Professor Hugo Bronstein (l) and Dr Daniel Congrave, who led the research

OLEDs are a class of organic electronics that are already found commercially in smartphones and displays and can be more efficient than competing technologies. But although OLED television screens have vivid picture quality, they have certain drawbacks such as high cost and comparatively short lifespans.  

In a paper published today in Nature Materials, the researchers from Cambridge, Imperial, Loughborough and Northumbria universities describe a new design which overcomes these issues and may lead to simpler, less costly systems with purer and more stable blue light.

The blue OLED problem

Video of the new OLED molecule glowing blue under UV light, credit Petri Murto

In the most advanced OLED displays, screen pixels are composed of three different coloured subpixels – red, green and blue – that light up at different intensities to create different colours. However, the subpixels that emit blue light are the least stable and can be susceptible to screen ‘burn-in,” which can discolour the screen and ruin viewing quality.

Although some progress has been made to optimise blue OLEDs, this new discovery is simpler, more stable and less expensive.

“OLED screens have great picture quality and carry a high premium. However, OLED TVs don’t last as long as other screens. Pixels that emit blue light are essential for a practical display but are also where the problems lie,” said co-corresponding author Dr Daniel Congrave, who recently completed a Herchel Smith Fellowship at the University of Cambridge, and is now an independent researcher working in Professor Hugo Bronstein’s research group.

An OLED sandwich

Hugo Bronstein and Daniel Congrave smiling at camera

The OLED device structure has several layers, like a sandwich, credit Lucy Walker.

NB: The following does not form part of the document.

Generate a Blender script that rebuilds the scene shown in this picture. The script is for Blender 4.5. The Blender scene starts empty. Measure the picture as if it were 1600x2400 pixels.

An OLED is built like a sandwich, with organic semiconductor layers between two electrodes. In the middle of the stack is the emissive layer, which lights up when powered with electricity. Electrical energy goes into the molecules , which then release this extra energy as light.

An ideal OLED turns most of the electric energy into light, but sometimes the energy gets diverted and degrades the structure of the OLED. This is especially a problem with blue light, and reduces the OLED efficiency and lifetime. The design of efficient OLEDs comes down to managing how the structure of an OLED can channel energy constructively.

A new molecule

To solve this problem, Congrave and co-corresponding author Bronstein decided to design a new light emitter molecule.

The new molecule blocks the destructive energy pathways. The imaginative leap was to add shields to the emitter, which controls how the molecules interact.

“We’ve designed a molecule that’s allowed us to simplify the emissive layer of the blue pixel to only two components, while maintaining high efficiency, which could help to drive down cost,” said Congrave. “The molecule we describe in this paper is also one of the narrowest emitting blue molecules out there, which is very useful for screens because it allows for high colour purity.”

Molecular structure of the OLED molecule with solution glowing blue, credit Petri Murto.

Co-author Dr Marc Etherington, Assistant Professor at Northumbria University, said: “With this new molecule we have created a channel to develop more efficient OLEDs that will drive down the energy consumption of our devices in the information era. As we all work towards net zero targets, this could have a significant impact for both manufacturers and consumers.”

Co-first author Dr Hwan-Hee Cho, a postdoctoral researcher in Professor Richard Friend’s group in the University of Cambridge Cavendish Laboratory, designed the OLED devices. Cho said: “This research will contribute to the next generation of blue OLEDs that achieve high efficiency, brightness, stability, and colour purity simultaneously.'


H. Cho, D. G. Congrave, A. J. Gillett, S. Montanaro, H. E. Francis, V. Riesgo-Gonzalez, J. Ye, R. Chowdury, W. Zeng, M. K. Etherington, J. Royakkers, O. Millington, A. D. Bond, F. Plasser, J. M. Frost, C. P. Grey, A. Rao, R. H. Friend, N. C. Greenham and H. Bronstein, Suppression of Dexter Transfer by Covalent Encapsulation for Efficient Matrix-Free Narrowband Deep Blue Hyperfluorescent OLEDs, Nature Materials (2024).